También han recuperado infinidad de directos y caprichos menores como sus grabaciones con big band o los discos navideños. Realmente, es tal la inmensidad de suculentas reediciones que me temo pase desapercibida la última iniciativa: The singles es una colección de dobles CD que ordena cronológicamente las barbaridades que publicaba en vinilos de 45 r.p.m. La serie ha llegado hasta 1973, con el volumen 8.

Solo para adictos: The singles nos hace partícipes de las tácticas del Padrino del Funk. Movido por el doble imperativo de mantener contento a su público original y de conquistar nuevos territorios, James editaba singles cada pocas semanas, bajo diferentes nombres. Necesitaba que su música estuviera presente en radios, máquinas de discos y locales nocturnos, para que no decayera el interés por sus directos. Se trataba de una carrera suicida, que terminaría por saturar el mercado y depreciar el valor de sus lanzamientos. Piensen en el equivalente funky de El maquinista de La General, alguien que acelera mientras consume toda la energía disponible. No hubo nada parecido en la segunda mitad del siglo XX.

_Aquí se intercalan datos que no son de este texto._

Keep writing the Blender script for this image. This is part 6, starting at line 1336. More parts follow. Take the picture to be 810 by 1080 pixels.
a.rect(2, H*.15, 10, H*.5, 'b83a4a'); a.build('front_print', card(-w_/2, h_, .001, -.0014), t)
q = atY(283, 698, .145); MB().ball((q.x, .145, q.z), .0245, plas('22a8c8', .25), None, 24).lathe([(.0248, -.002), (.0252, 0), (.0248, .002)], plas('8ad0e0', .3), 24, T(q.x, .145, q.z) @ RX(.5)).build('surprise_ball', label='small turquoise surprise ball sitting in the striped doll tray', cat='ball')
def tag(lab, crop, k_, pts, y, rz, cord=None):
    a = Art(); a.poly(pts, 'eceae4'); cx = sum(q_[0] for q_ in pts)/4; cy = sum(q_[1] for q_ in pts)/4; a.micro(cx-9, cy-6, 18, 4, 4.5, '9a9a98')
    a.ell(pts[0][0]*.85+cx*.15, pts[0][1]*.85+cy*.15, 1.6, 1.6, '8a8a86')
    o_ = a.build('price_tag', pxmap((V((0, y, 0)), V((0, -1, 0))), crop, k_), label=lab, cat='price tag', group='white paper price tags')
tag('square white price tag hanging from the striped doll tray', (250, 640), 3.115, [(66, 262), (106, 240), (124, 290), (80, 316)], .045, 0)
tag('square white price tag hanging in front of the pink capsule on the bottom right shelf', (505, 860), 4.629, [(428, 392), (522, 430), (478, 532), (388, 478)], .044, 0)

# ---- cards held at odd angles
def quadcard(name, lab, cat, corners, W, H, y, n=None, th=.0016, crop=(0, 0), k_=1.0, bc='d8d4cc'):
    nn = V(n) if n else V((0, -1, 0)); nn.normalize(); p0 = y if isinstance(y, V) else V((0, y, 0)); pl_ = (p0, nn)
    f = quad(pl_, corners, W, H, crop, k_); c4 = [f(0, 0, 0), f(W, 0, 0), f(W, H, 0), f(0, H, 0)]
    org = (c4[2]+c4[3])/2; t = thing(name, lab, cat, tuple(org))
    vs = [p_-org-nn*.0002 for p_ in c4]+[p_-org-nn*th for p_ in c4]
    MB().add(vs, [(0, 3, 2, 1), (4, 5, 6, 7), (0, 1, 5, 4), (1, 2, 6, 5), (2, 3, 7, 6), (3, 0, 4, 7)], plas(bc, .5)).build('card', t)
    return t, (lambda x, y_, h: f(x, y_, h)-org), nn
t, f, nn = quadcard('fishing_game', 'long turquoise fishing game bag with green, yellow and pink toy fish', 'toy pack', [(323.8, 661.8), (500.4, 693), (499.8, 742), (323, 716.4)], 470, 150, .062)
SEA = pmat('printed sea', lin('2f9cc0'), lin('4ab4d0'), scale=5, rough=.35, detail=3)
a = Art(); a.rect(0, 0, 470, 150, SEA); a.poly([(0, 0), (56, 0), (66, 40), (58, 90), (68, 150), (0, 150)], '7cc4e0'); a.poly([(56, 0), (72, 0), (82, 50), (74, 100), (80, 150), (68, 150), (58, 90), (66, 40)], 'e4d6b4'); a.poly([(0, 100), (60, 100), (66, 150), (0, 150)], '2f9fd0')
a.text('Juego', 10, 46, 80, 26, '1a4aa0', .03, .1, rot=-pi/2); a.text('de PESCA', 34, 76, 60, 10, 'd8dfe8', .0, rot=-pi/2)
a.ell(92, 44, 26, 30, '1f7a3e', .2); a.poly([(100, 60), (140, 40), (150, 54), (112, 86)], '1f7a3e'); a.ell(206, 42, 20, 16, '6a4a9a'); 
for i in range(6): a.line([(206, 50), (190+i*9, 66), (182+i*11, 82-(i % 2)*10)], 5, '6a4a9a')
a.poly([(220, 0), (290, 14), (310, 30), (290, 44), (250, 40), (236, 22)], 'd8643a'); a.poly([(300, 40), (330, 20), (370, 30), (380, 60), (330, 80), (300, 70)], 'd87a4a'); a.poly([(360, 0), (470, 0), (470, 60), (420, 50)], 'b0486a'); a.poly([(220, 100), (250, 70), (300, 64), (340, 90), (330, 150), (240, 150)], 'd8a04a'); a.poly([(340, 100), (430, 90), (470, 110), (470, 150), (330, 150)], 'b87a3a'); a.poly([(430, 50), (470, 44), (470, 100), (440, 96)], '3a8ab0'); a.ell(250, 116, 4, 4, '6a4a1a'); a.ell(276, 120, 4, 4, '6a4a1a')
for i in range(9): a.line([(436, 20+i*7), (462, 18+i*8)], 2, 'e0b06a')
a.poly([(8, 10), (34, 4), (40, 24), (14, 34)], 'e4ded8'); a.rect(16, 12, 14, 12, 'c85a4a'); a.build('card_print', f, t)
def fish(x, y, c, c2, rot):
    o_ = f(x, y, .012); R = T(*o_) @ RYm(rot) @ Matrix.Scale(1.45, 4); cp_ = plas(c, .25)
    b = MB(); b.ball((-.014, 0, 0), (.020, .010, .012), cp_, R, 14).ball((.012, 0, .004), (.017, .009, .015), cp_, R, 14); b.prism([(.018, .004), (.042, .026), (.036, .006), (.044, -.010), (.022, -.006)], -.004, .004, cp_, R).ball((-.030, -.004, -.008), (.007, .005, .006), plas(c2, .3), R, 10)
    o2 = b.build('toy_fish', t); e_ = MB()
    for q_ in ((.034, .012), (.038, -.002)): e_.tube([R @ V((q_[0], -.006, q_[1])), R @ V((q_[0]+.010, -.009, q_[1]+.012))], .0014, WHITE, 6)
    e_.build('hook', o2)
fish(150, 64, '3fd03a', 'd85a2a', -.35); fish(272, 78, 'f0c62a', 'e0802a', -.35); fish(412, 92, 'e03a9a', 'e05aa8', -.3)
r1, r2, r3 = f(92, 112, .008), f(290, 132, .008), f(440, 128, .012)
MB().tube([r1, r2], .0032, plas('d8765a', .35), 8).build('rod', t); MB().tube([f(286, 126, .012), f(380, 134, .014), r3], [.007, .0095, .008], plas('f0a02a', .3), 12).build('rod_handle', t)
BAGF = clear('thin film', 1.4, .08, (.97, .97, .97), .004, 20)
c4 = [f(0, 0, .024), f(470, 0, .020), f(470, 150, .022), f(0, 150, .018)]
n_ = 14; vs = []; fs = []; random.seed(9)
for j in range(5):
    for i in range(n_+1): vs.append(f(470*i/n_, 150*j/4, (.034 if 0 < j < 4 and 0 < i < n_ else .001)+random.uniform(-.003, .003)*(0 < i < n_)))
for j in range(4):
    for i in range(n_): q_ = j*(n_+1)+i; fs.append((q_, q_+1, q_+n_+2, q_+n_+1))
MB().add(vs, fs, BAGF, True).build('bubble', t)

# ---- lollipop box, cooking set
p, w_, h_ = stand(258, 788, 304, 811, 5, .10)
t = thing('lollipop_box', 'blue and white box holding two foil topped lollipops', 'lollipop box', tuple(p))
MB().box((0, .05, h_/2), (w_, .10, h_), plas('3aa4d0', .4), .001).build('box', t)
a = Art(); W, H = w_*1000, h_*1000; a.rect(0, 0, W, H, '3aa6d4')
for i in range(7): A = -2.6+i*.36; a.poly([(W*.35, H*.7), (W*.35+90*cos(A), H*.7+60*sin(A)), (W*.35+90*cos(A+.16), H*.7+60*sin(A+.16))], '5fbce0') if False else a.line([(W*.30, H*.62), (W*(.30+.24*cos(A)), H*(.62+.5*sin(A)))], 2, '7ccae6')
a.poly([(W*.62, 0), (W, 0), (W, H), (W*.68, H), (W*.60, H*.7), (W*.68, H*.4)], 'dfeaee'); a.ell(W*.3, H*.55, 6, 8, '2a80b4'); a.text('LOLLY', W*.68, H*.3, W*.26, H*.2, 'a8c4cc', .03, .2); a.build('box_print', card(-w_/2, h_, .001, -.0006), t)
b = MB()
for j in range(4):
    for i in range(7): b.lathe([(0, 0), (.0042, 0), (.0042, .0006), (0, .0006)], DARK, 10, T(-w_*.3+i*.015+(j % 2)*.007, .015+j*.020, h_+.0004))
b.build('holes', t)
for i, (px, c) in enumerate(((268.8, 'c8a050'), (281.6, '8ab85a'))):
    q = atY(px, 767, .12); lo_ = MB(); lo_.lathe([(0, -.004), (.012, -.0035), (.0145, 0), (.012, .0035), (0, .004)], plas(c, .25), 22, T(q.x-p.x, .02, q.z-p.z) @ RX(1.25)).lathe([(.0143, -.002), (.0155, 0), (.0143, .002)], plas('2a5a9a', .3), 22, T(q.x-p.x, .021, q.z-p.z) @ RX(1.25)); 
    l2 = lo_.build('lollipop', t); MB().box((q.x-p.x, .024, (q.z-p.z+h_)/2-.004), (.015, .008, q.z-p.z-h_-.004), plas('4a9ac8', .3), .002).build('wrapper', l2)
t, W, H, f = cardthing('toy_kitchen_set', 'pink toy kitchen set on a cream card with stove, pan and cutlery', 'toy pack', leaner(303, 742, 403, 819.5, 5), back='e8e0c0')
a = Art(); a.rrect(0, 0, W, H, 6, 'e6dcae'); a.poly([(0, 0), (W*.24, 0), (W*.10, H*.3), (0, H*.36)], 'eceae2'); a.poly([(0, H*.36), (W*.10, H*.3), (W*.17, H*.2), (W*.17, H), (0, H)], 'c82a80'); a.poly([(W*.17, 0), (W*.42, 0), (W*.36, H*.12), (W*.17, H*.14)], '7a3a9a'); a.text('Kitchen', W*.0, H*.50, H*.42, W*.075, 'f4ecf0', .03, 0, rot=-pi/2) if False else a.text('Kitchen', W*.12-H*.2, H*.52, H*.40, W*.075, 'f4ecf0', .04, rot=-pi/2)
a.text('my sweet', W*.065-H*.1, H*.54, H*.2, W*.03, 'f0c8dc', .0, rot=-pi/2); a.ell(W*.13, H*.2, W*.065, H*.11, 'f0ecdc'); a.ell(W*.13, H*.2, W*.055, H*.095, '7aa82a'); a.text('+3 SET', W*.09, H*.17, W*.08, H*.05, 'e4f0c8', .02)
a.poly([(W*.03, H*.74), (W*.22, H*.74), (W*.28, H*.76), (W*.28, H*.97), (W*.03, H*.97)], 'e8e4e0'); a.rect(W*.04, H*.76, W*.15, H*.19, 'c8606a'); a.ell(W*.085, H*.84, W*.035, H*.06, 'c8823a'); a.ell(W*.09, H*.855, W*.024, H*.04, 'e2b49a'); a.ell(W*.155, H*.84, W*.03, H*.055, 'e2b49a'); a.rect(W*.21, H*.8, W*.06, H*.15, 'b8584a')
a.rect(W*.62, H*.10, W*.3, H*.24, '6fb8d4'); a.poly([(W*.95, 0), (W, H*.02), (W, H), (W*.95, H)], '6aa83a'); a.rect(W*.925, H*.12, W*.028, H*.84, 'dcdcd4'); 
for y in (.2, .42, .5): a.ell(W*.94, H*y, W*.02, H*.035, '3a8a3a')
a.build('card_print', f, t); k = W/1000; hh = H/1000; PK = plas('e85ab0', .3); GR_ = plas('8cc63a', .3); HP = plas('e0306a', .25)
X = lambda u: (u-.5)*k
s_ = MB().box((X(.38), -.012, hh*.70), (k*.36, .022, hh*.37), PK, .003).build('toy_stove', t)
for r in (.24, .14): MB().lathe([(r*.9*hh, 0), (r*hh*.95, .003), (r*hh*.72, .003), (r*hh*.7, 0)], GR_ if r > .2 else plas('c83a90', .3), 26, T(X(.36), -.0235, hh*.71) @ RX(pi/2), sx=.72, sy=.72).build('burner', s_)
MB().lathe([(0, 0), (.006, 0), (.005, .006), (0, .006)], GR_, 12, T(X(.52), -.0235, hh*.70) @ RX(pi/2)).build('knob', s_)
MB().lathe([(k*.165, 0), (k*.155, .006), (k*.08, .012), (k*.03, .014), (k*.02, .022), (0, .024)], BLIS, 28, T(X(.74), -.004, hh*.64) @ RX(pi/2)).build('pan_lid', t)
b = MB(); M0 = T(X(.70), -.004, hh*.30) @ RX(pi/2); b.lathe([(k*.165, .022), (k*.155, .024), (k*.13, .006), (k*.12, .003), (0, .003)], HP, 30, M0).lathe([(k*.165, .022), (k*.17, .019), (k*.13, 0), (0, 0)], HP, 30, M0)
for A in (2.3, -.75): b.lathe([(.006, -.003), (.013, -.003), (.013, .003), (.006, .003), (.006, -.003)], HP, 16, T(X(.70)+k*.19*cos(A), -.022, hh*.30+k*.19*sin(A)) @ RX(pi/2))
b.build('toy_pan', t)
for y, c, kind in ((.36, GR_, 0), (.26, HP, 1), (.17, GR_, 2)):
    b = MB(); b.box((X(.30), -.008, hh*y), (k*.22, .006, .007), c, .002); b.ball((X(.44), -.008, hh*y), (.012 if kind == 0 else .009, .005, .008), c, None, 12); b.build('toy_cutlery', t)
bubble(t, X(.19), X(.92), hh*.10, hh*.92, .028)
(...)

James Brown podía grabar con músicos de estudio o con la orquesta de Louis Bellson, pero esencialmente mantuvo a lo largo de su vida una banda propia a la que consideraba como su instrumento particular. Atención: un Duke Ellington combinaba las personalidades y habilidades de sus músicos con finura de alquimista, mientras que James ejercía de amo de la plantación, siempre inflexible con sus subordinados. Instrumentistas excelsos pero intimidados por su disciplina, sometidos a las famosas multas por fallos sobre el escenario e infracciones menores.

Bajo aquella dictadura, los músicos echaban pestes pero soportaban todo. Miraban con envidia a los que supieron emanciparse: Bootsy Collins, Maceo Parker, Fred Wesley, Pee Wee Ellis. Pero también recordaban la perra suerte de Clyde Stubblefield: el baterista más sampleado del mundo, por el break de Funky drummer, nunca vio más dinero que los pocos dólares que James le pagó por aquella sesión.

El ritmo laboral de James Brown y su banda empequeñece las hazañas de cualquier estajanovista musical. Está documentado un periodo de 11 días en diciembre de 1964, cuando visitaron cinco ciudades, algunas separadas por 800 kilómetros de autobús. Como los demás artistas negros, ellos hacían matinales, sesiones de tarde y varios pases nocturnos. Resumiendo: tocaron 37 conciertos en 11 días, aparte de pasar una noche trabajando en un estudio de Washington. Y todo bajo la enorme presión de un jefe exigente, que expresaba sus ordenes mediante gestos y un vocabulario críptico.

Lo que muestra The singles es una mente en efervescencia. Si un tema pinchaba, James sacaba inmediatamente otro irresistible. Si aparecía por el estudio para chequear lo que hacían unos conocidos (por ejemplo, los blancos de The Dapps), aprovechaba para confeccionar un llenapistas. Si necesitaba letras, sabía invocar cualquier moda o asunto de actualidad. Si incluso así flaqueaba la inspiración, siempre se podía reciclar algún riff efectista o recrear algún éxito ajeno. Difícilmente volveremos a experimentar máquinas tan prodigiosas.